▶ _Data extract_
▼
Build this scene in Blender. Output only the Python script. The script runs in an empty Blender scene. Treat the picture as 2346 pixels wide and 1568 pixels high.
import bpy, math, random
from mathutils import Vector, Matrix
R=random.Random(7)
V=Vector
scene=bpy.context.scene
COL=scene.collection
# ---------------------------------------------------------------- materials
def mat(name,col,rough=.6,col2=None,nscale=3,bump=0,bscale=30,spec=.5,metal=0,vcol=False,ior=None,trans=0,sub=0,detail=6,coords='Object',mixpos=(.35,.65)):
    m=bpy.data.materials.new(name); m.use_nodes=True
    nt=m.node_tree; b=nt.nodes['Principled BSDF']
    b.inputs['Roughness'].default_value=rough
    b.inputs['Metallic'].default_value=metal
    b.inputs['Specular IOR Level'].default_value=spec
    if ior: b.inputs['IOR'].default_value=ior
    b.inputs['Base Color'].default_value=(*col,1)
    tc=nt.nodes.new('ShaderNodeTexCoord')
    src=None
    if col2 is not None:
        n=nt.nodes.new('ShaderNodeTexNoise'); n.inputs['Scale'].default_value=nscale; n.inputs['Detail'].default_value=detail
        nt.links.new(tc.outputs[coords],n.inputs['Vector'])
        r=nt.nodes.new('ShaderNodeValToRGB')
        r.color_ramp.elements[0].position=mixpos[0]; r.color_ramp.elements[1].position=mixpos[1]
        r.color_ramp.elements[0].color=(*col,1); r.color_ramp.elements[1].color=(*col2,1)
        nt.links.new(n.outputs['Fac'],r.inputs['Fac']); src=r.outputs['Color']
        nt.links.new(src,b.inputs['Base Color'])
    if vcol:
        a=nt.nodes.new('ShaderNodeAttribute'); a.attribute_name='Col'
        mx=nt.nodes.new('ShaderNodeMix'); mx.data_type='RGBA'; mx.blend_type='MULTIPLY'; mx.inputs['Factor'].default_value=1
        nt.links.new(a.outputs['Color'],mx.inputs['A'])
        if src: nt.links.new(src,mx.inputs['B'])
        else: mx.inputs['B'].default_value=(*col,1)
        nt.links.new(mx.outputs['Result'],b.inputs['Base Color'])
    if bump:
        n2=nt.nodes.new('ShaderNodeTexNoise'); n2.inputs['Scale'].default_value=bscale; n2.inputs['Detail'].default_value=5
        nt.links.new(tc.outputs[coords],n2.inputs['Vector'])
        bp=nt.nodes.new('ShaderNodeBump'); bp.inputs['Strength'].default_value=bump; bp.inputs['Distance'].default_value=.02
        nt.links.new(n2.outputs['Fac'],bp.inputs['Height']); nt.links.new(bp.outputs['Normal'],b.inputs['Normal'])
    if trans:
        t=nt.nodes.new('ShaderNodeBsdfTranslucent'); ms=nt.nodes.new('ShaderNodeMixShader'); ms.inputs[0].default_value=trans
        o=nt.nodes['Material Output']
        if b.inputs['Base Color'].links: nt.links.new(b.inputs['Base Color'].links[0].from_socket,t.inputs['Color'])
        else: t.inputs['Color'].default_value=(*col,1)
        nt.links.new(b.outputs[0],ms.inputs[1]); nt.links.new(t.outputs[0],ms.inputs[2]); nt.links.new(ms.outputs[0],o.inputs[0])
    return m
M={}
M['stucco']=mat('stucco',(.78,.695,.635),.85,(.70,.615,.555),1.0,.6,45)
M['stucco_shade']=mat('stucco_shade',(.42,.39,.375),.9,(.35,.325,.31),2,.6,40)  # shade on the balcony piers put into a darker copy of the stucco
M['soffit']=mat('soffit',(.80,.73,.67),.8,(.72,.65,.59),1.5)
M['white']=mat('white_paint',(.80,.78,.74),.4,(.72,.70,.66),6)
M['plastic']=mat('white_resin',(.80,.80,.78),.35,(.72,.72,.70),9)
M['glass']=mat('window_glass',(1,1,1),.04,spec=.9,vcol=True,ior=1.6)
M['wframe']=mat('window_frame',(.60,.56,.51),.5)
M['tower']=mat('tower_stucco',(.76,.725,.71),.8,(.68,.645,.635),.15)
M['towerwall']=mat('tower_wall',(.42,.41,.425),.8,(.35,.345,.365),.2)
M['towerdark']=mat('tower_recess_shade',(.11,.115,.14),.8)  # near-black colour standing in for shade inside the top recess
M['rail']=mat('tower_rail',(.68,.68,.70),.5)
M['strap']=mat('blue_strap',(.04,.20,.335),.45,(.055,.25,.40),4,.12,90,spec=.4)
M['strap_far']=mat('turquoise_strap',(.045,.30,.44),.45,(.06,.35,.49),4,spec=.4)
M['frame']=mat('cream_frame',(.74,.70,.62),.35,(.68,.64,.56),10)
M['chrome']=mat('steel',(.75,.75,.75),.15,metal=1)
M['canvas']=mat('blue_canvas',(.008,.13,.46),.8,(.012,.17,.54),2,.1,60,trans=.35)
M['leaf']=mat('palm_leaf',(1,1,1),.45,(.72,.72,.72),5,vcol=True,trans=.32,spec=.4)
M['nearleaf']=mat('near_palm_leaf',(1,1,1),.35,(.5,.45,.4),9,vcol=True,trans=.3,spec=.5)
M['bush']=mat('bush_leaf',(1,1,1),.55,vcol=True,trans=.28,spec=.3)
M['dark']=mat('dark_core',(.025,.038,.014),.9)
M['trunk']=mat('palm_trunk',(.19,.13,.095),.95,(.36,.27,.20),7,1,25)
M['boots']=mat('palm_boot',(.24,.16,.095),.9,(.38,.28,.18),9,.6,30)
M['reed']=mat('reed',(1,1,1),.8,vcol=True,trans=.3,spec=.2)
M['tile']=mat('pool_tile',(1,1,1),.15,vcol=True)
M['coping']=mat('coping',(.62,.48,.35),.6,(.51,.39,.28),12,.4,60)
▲
▶ _Task details_
Reproduce all data above, unchanged.

▶ _The reply_
Build this scene in Blender. Output only the Python script. The script runs in an empty Blender scene. Treat the picture as 2346 pixels wide and 1568 pixels high.
import bpy, math, random
from mathutils import Vector, Matrix
R=random.Random(7)
V=Vector
scene=bpy.context.scene
COL=scene.collection
# ---------------------------------------------------------------- materials
def mat(name,col,rough=.6,col2=None,nscale=3,bump=0,bscale=30,spec=.5,metal=0,vcol=False,ior=None,trans=0,sub=0,detail=6,coords='Object',mixpos=(.35,.65)):
    m=bpy.data.materials.new(name); m.use_nodes=True
    nt=m.node_tree; b=nt.nodes['Principled BSDF']
    b.inputs['Roughness'].default_value=rough
    b.inputs['Metallic'].default_value=metal
    b.inputs['Specular IOR Level'].default_value=spec
    if ior: b.inputs['IOR'].default_value=ior
    b.inputs['Base Color'].default_value=(*col,1)
    tc=nt.nodes.new('ShaderNodeTexCoord')
    src=None
    if col2 is not None:
        n=nt.nodes.new('ShaderNodeTexNoise'); n.inputs['Scale'].default_value=nscale; n.inputs['Detail'].default_value=detail
        nt.links.new(tc.outputs[coords],n.inputs['Vector'])
        r=nt.nodes.new('ShaderNodeValToRGB')
        r.color_ramp.elements[0].position=mixpos[0]; r.color_ramp.elements[1].position=mixpos[1]
        r.color_ramp.elements[0].color=(*col,1); r.color_ramp.elements[1].color=(*col2,1)
        nt.links.new(n.outputs['Fac'],r.inputs['Fac']); src=r.outputs['Color']
        nt.links.new(src,b.inputs['Base Color'])
    if vcol:
        a=nt.nodes.new('ShaderNodeAttribute'); a.attribute_name='Col'
        mx=nt.nodes.new('ShaderNodeMix'); mx.data_type='RGBA'; mx.blend_type='MULTIPLY'; mx.inputs['Factor'].default_value=1
        nt.links.new(a.outputs['Color'],mx.inputs['A'])
        if src: nt.links.new(src,mx.inputs['B'])
        else: mx.inputs['B'].default_value=(*col,1)
        nt.links.new(mx.outputs['Result'],b.inputs['Base Color'])
    if bump:
        n2=nt.nodes.new('ShaderNodeTexNoise'); n2.inputs['Scale'].default_value=bscale; n2.inputs['Detail'].default_value=5
        nt.links.new(tc.outputs[coords],n2.inputs['Vector'])
        bp=nt.nodes.new('ShaderNodeBump'); bp.inputs['Strength'].default_value=bump; bp.inputs['Distance'].default_value=.02
        nt.links.new(n2.outputs['Fac'],bp.inputs['Height']); nt.links.new(bp.outputs['Normal'],b.inputs['Normal'])
    if trans:
        t=nt.nodes.new('ShaderNodeBsdfTranslucent'); ms=nt.nodes.new('ShaderNodeMixShader'); ms.inputs[0].default_value=trans
        o=nt.nodes['Material Output']
        if b.inputs['Base Color'].links: nt.links.new(b.inputs['Base Color'].links[0].from_socket,t.inputs['Color'])
        else: t.inputs['Color'].default_value=(*col,1)
        nt.links.new(b.outputs[0],ms.inputs[1]); nt.links.new(t.outputs[0],ms.inputs[2]); nt.links.new(ms.outputs[0],o.inputs[0])
    return m
M={}
M['stucco']=mat('stucco',(.78,.695,.635),.85,(.70,.615,.555),1.0,.6,45)
M['stucco_shade']=mat('stucco_shade',(.42,.39,.375),.9,(.35,.325,.31),2,.6,40)  # shade on the balcony piers put into a darker copy of the stucco
M['soffit']=mat('soffit',(.80,.73,.67),.8,(.72,.65,.59),1.5)
M['white']=mat('white_paint',(.80,.78,.74),.4,(.72,.70,.66),6)
M['plastic']=mat('white_resin',(.80,.80,.78),.35,(.72,.72,.70),9)
M['glass']=mat('window_glass',(1,1,1),.04,spec=.9,vcol=True,ior=1.6)
M['wframe']=mat('window_frame',(.60,.56,.51),.5)
M['tower']=mat('tower_stucco',(.76,.725,.71),.8,(.68,.645,.635),.15)
M['towerwall']=mat('tower_wall',(.42,.41,.425),.8,(.35,.345,.365),.2)
M['towerdark']=mat('tower_recess_shade',(.11,.115,.14),.8)  # near-black colour standing in for shade inside the top recess
M['rail']=mat('tower_rail',(.68,.68,.70),.5)
M['strap']=mat('blue_strap',(.04,.20,.335),.45,(.055,.25,.40),4,.12,90,spec=.4)
M['strap_far']=mat('turquoise_strap',(.045,.30,.44),.45,(.06,.35,.49),4,spec=.4)
M['frame']=mat('cream_frame',(.74,.70,.62),.35,(.68,.64,.56),10)
M['chrome']=mat('steel',(.75,.75,.75),.15,metal=1)
M['canvas']=mat('blue_canvas',(.008,.13,.46),.8,(.012,.17,.54),2,.1,60,trans=.35)
M['leaf']=mat('palm_leaf',(1,1,1),.45,(.72,.72,.72),5,vcol=True,trans=.32,spec=.4)
M['nearleaf']=mat('near_palm_leaf',(1,1,1),.35,(.5,.45,.4),9,vcol=True,trans=.3,spec=.5)
M['bush']=mat('bush_leaf',(1,1,1),.55,vcol=True,trans=.28,spec=.3)
M['dark']=mat('dark_core',(.025,.038,.014),.9)
M['trunk']=mat('palm_trunk',(.19,.13,.095),.95,(.36,.27,.20),7,1,25)
M['boots']=mat('palm_boot',(.24,.16,.095),.9,(.38,.28,.18),9,.6,30)
M['reed']=mat('reed',(1,1,1),.8,vcol=True,trans=.3,spec=.2)
M['tile']=mat('pool_tile',(1,1,1),.15,vcol=True)
M['coping']=mat('coping',(.62,.48,.35),.6,(.51,.39,.28),12,.4,60)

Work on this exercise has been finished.